Quantum chemistry studies on the Ru-M interactions and the 31P NMR in [Ru(CO)3(Ph2Ppy)2(MCl2)] (M = Zn, Cd, Hg)

Abstract To study the Ru–M interactions and their effects on 31 P NMR, complexes [Ru(CO) 3 (Ph 2 Ppy) 2 ] (py = pyridine) ( 1 ) and [Ru(CO) 3 (Ph 2 Ppy) 2 MCl 2 ] (M = Zn, 2 ; Cd, 3 ; Hg, 4 ) were calculated by density functional theory (DFT) PBE0 method. Moreover, the PBE0-GIAO method was employed to calculate the 31 P chemical shifts in complexes. The calculated 31 P chemical shifts in 1 – 3 follow 2  >  3  >  1 which are consistent to experimental results, proving that PBE0-GIAO method adopted in this study is reasonable. This method is employed to predict the 31 P chemical shift in designed complex 4 . Compared with 1 , the 31 P chemical shifts in 2 – 4 vary resulting from adjacent Ru–M interactions. The Ru → M or Ru ← M charge-transfer interactions in 2 – 4 are revealed by second-order perturbation theory. The strength order of Ru → M interactions is the same as that of the P–Ru → M delocalization with Zn > Cd > Hg, which coincides with the order of 31 P NMR chemical shifts. The interaction of Ru → M, corresponding to the delocalization from 4d orbital of Ru to s valence orbital of M 2+ , results in the delocalization of P–Ru → M, which decreases the electron density of P nucleus and causes the downfield 31 P chemical shifts.

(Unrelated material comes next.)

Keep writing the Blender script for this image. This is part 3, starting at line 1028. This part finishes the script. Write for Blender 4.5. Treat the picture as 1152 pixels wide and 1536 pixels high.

Except 2 , the back-donation effect of Ru ← M, arising from the delocalization from s valence orbital of M 2+ to the valence orbital of Ru, is against the P–Ru → M delocalization and results in the upfield 31 P chemical shifts in 4 . Meanwhile, the binding energies indicate that complex 4 is stable and can be synthesized experimentally. However, as complex [Ru(CO) 3 (Ph 2 Ppy) 2 HgCl] + 5 is more stable than 4 , the reaction of 1 with HgCl 2 only gave 5 experimentally.